Wednesday, February 01, 2023

'He Is Never Academic or Purely Didactic'

We live in a golden age of translation. Thinking only of fiction, let’s give thanks for Boris Dralyuk’s Isaac Babel, Michael Hofmann’s Joseph Roth and Robert Chandler’s Vasily Grossman -- among the greatest writers of the last century. Babel I first read more than half a century ago, in less-than-pungent translations. For this reader, Roth was a latecomer. I had to wait until the nineties when Hoffman published the first of at least eleven Roth translations, including novels, stories, journalism and letters. Grossman I didn’t encounter until 1985, thanks to Life and Fate. Chandler has subsequently made six other Grossman titles available to English-language readers. Not to sound greedy or ungrateful, but I wish to nominate two other writers overdue for translation into English.

First, the Austrian feuilletonist Alfred Polgar (1873-1955), whom I know almost exclusively through the chapter Clive James devotes to him in Cultural Amnesia (2007):

“On his home ground, Polgar had made German the ideal instrument for a body of prose so charged with the precision of poetry that it gives a picture of his era no other writer could match for wealth of registered detail and subtlety of argument: not even the magnificent collected journalism of Joseph Roth is quite in the same class.”

I associate Polgar with the Viennese coffee houses and such writers as Karl Krauss, Peter Altenberg and Egon Friedell. The feuilleton is a form that seems never to have successfully left Europe – brief prose vignettes, “casuals,” compact essays or sketches published in newspapers. Stefan Zweig called them “oracles.” James warns that “Polgar’s prose is probably fated to remain accessible only to readers of German,” which is discouraging but he adds: “In the doomed attempt to translate it, we should switch our attention from his last phase to his early glory, in which his exuberant sensitivity to the scope of civilized life can still be appreciated even if the English words chosen to duplicate it are clumsily assembled.” Polgar’s closest English-language cognate is perhaps Max Beerbohm, though I suspect that’s not right.

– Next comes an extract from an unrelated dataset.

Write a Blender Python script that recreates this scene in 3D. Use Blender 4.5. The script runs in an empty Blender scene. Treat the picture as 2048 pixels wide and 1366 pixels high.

The other writer ripe for translation is the Polish essayist Jerzy Stempowski (1893-1969). I’ve read three of his essays and wrote about them here and here. Adam Zagajewski wrote of him:

“An erudite who seems to have read the entire Western literature in original languages, he is never academic or purely didactic in his writing. Formed by the tradition of the Enlightenment, he never succumbs to a rationalistic dryness of style. Just the opposite: he is a poet always able to elevate his discourse by a sudden turn of phrase, by a metaphor, a rare simile. He is an aesthete with strong political opinions, somebody who hates tyranny and totalitarianism but believes a writer should be elegant even when dealing with tyrants.”

1 comment:

  1. Please make one tiny change to Polgar's birth year. Also, it's interesting to read about someone I've never heard of.